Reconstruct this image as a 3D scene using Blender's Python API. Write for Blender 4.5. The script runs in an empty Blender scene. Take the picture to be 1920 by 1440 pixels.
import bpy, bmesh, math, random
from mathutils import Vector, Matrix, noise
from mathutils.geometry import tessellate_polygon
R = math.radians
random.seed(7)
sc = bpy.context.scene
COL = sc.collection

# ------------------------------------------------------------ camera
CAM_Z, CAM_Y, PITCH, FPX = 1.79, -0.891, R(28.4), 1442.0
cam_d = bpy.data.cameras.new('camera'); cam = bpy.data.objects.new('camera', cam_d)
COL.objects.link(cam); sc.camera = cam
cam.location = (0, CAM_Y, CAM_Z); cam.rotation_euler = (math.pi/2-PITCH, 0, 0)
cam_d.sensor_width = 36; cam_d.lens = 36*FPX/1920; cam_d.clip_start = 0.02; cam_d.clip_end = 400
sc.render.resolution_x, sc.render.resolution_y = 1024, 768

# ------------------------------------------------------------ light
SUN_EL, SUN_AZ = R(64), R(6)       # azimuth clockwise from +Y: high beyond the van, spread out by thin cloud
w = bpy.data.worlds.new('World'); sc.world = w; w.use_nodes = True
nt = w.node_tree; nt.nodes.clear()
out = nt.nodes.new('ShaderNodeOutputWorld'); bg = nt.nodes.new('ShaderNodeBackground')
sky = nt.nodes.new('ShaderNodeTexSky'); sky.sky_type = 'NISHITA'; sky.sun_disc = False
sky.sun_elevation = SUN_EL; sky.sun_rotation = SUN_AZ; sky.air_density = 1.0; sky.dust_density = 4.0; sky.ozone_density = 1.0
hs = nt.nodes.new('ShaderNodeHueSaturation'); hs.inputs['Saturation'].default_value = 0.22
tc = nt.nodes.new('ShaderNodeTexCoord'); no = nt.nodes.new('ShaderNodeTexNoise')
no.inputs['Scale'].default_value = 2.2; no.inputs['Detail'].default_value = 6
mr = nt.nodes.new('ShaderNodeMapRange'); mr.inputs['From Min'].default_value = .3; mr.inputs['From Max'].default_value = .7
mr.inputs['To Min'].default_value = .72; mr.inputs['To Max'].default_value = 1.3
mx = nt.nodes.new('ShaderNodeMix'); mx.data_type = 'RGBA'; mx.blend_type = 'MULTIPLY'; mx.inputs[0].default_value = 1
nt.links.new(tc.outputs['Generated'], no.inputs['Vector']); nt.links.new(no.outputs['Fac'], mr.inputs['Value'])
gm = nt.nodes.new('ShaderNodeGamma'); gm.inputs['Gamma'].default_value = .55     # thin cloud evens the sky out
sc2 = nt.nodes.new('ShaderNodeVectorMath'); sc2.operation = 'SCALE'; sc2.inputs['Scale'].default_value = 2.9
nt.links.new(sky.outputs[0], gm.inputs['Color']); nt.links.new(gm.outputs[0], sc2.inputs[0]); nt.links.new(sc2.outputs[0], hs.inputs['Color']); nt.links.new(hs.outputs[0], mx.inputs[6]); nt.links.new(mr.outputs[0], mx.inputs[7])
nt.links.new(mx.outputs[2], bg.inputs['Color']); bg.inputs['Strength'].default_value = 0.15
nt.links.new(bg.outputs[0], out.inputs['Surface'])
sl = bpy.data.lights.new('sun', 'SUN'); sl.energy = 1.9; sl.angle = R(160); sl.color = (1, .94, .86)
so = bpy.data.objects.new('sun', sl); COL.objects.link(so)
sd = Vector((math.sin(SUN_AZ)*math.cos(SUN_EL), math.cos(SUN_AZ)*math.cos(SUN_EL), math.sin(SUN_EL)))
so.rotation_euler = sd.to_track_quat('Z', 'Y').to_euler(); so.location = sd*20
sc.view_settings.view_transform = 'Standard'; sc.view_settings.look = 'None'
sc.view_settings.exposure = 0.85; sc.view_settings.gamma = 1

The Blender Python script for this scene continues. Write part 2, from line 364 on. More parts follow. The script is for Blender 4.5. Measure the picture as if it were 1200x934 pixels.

- _To be done_: Count the lines of the material that include the word "Python", then report only the total.

- _Finished exercise_: 2